Both Michael Sherman and Art Winfield share the work at home. They didn’t tell jokes like Greg Alstons “pliers” jokes, or wait to the end of a wail of a nine-month-old who’s tumbled. They have their own styles of parenting, and it is primary parenting.
Michael Sherman and Art Winfield differ in how they arrived at their gender ideology; Michael backed in, starting with housework and moving to child rearing. Art stepped forward into it, starting with his feeling for Adam and quietly extending a principle of justice to housework. Egalitarianism also meant slightly different things to each; for Michael it was a way to “be fair to Adrienne,” for Art it was a way of “being a number-one Dad to Adam.” The results differ too: Michael is as much the primary parent to the twins as his wife, Art seems slightly more involved than his wife.

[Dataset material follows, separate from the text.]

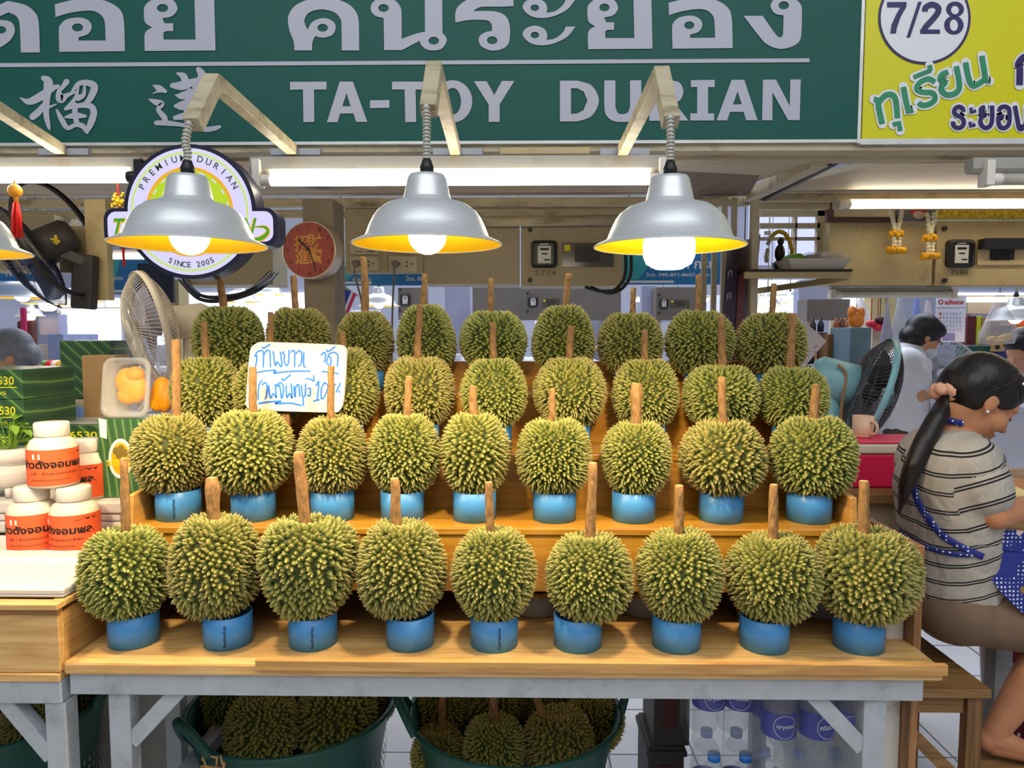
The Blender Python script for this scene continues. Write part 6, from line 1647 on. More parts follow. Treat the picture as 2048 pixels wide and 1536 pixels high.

Certain motives forged in boyhood made them want to be the “New Man.” Both had grown up in a largely female world; both had reacted against “bad” fathers, and neither had grown up as a typical male. Even as a teenager. Art had been unusually good with small kids, which past a certain age among teenagers in East Oakland was unusual. Michael had never felt like a “typical boy.” He didn’t reject things masculine; he was always popular with the guys at school. But he didn’t feel the most interesting things went on in the male world or that the most interesting people were there. In truth, Michael hadn’t outgrown a traditional male identity; he’d never had one. In his high school gym class and later during basic training in the army, much of the time he felt he was acting the male role. It was as if he had grown up speaking a foreign language; he spoke it fluently and without a noticeable accent, but it remained a language not quite his own. As he put it, “I was always the guy hanging around the edge of the football field.” Different private motives animate a gender strategy, and these private motives animated theirs. So when the door of history opened, when the culture lit the way, when the demands of two-job life called out, they wanted to walk in.
In the history of American fatherhood, there have been three stages, each a response to economic change. In the first, agrarian stage, a father trained and disciplined his son for employment, and often offered him employment on the farm, while his wife brought up the girls. (For blacks, this stage began after slavery ended.) As economic life and vocational training moved out of the family in the early nineteenth century, fathers left more of the rearing of their children to their wives. According to the historian John Nash, in both these stages of history, the father was often distant and stern. Not until the early twentieth century, when increasing numbers of women began to work outside the home, did the culture rediscover the father as an active presence at home, and establish the idea that “father was friendly.” In the early 1950s, popular magazines began to offer articles with such titles as “Fathers Are Parents Too” and “Its Time Father Got Back into the Family.” Today, most families are in the third stage of economic development but in the second stage of fatherhood. Mothers are in the labor force, but most fathers have yet to embrace a notion of themselves as equally important as their wives at home.
Men like Michael Sherman and Art Winfield lead the way into that third stage of fatherhood. But theyve done it privately. They are tokens in the world of new fathers. Lacking a national social movement to support them in a public challenge to the prevailing notion of manhood, theyve acted on their own. Not until the other Michael Shermans and Art Winfields step forward, not until a critical mass of men becomes like them, will we end the painful stall in this revolution all around us.